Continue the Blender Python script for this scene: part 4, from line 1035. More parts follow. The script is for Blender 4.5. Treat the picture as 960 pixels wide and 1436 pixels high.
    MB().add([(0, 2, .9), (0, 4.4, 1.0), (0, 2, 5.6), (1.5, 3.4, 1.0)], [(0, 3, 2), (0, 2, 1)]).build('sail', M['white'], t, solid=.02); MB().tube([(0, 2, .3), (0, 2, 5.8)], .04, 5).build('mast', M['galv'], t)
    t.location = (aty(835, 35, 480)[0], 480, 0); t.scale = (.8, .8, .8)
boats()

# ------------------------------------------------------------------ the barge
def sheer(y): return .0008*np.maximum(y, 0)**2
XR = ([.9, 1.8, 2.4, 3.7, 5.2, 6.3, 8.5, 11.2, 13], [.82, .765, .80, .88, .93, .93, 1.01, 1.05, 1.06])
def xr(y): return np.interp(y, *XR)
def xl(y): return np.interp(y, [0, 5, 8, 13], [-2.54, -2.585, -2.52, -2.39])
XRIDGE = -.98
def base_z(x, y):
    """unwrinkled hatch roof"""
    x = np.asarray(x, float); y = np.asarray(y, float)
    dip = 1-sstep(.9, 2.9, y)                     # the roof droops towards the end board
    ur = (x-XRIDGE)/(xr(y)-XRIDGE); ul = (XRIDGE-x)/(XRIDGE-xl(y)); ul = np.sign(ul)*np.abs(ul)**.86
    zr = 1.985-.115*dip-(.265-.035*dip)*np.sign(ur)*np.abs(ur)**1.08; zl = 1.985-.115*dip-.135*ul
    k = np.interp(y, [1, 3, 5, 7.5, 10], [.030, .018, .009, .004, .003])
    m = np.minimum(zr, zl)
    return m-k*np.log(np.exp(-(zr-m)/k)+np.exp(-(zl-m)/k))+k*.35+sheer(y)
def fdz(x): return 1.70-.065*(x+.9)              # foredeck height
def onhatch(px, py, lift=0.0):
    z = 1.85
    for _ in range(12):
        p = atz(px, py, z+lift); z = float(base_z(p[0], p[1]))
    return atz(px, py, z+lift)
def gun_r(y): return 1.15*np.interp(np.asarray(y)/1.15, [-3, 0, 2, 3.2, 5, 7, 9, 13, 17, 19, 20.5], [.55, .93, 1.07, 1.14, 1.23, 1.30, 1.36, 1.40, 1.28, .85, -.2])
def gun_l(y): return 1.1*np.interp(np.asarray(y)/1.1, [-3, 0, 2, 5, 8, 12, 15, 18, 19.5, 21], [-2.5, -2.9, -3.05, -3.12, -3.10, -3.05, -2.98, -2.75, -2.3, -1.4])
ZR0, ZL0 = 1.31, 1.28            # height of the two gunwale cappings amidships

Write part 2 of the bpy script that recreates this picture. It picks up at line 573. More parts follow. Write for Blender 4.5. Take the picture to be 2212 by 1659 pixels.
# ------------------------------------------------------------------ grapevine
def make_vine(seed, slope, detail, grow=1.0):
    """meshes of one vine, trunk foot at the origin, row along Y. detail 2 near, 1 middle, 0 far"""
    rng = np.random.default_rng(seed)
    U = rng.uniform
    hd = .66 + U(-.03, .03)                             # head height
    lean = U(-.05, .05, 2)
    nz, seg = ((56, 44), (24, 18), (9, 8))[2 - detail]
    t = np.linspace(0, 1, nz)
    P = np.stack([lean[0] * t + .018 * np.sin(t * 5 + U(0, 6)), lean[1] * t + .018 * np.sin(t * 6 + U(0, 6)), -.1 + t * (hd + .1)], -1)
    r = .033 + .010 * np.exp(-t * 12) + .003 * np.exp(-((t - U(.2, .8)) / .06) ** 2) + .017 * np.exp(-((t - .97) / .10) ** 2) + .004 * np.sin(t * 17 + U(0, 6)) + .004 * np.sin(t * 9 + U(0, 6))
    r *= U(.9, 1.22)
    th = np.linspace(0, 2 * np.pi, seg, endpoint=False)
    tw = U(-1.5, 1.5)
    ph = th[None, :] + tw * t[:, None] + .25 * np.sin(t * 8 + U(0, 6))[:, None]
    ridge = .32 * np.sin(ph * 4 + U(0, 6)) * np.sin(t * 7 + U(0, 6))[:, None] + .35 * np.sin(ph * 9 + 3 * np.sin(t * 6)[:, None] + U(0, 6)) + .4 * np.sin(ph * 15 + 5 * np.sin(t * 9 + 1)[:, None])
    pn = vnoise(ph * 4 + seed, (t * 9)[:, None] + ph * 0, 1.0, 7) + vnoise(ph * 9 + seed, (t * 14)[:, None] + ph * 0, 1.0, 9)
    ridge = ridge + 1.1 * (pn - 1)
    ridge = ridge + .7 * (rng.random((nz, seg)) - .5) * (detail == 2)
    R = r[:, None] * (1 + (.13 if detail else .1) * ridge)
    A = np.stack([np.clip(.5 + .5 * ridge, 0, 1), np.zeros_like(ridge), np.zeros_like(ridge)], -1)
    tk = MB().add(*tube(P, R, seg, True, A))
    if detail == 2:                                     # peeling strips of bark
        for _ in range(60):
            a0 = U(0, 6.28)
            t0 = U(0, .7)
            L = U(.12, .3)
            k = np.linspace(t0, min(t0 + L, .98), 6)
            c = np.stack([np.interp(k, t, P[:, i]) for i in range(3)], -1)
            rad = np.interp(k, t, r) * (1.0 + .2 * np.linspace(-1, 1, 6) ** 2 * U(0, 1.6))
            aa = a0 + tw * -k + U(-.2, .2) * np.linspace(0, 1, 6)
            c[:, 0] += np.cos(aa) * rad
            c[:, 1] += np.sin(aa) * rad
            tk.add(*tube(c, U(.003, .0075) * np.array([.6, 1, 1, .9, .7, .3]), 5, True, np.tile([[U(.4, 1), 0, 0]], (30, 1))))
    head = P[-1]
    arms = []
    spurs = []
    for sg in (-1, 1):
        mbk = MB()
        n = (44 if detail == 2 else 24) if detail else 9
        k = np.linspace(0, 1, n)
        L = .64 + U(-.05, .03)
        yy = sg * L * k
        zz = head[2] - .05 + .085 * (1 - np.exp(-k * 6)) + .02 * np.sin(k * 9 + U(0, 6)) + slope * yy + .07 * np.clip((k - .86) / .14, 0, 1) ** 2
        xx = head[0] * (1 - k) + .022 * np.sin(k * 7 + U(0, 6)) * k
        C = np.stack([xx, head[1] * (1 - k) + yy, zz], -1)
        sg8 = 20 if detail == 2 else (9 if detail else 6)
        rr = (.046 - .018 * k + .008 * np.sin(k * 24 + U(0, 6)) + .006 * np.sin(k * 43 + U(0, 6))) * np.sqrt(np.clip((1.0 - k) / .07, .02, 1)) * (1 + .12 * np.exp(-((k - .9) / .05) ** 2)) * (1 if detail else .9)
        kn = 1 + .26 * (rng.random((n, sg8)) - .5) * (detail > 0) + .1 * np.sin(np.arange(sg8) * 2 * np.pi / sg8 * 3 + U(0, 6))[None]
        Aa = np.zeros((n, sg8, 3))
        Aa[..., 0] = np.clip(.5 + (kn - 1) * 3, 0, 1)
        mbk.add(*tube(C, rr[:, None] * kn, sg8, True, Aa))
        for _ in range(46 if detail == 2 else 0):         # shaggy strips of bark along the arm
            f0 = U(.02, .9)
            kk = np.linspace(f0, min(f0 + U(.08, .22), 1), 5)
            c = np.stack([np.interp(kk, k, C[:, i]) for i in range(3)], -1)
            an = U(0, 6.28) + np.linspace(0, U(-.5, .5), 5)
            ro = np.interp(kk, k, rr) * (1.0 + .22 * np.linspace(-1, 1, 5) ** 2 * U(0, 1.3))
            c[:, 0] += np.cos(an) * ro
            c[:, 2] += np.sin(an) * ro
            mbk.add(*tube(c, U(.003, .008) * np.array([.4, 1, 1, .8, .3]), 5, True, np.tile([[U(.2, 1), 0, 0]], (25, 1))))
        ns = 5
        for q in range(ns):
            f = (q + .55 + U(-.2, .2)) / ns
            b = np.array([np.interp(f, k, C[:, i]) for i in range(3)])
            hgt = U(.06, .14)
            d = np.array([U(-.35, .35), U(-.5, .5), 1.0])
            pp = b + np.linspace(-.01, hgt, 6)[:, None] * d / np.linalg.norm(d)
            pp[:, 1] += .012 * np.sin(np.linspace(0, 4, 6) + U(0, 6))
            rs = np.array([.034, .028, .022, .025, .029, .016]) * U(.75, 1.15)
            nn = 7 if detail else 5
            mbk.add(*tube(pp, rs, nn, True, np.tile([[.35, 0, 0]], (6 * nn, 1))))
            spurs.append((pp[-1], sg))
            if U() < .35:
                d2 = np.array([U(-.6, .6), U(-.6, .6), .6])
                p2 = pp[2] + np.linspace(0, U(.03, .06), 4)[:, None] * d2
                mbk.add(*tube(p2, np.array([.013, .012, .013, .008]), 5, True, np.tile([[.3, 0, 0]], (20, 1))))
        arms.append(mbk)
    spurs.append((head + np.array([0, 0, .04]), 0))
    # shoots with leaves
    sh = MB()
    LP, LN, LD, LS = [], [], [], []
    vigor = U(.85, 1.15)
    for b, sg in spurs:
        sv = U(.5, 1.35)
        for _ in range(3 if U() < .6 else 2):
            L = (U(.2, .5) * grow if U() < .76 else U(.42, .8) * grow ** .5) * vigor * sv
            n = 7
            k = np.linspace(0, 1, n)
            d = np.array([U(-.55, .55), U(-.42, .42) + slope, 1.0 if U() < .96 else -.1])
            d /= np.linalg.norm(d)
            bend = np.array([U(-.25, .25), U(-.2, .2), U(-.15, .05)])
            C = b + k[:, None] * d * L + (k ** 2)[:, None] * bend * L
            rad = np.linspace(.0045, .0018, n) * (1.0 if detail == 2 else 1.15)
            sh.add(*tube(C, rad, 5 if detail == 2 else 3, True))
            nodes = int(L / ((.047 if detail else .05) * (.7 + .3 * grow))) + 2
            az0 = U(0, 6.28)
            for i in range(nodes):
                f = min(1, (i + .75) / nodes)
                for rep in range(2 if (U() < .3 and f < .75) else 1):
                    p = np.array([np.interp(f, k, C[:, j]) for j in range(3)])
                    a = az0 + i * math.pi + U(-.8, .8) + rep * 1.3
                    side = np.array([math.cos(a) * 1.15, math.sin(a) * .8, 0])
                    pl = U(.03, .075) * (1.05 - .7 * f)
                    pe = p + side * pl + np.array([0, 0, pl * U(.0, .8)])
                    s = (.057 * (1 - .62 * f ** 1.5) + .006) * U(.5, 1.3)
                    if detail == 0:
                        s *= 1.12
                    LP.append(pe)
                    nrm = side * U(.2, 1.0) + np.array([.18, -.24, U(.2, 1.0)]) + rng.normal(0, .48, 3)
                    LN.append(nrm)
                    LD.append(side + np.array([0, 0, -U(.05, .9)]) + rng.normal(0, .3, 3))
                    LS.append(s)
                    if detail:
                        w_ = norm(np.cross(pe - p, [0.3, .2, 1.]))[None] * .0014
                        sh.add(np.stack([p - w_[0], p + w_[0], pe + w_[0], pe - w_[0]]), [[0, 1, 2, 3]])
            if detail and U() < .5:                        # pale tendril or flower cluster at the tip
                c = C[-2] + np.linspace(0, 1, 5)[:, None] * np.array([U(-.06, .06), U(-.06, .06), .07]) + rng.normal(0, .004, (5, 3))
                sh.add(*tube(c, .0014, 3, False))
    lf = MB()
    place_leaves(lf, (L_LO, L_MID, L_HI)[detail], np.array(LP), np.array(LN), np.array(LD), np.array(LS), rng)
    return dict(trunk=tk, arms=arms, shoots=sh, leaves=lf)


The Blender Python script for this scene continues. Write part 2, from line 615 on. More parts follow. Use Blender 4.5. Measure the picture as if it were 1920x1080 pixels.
****
__Task requirements__
Only the number is wanted: count the lines of the records that hold the word "this".

__Written reply__
3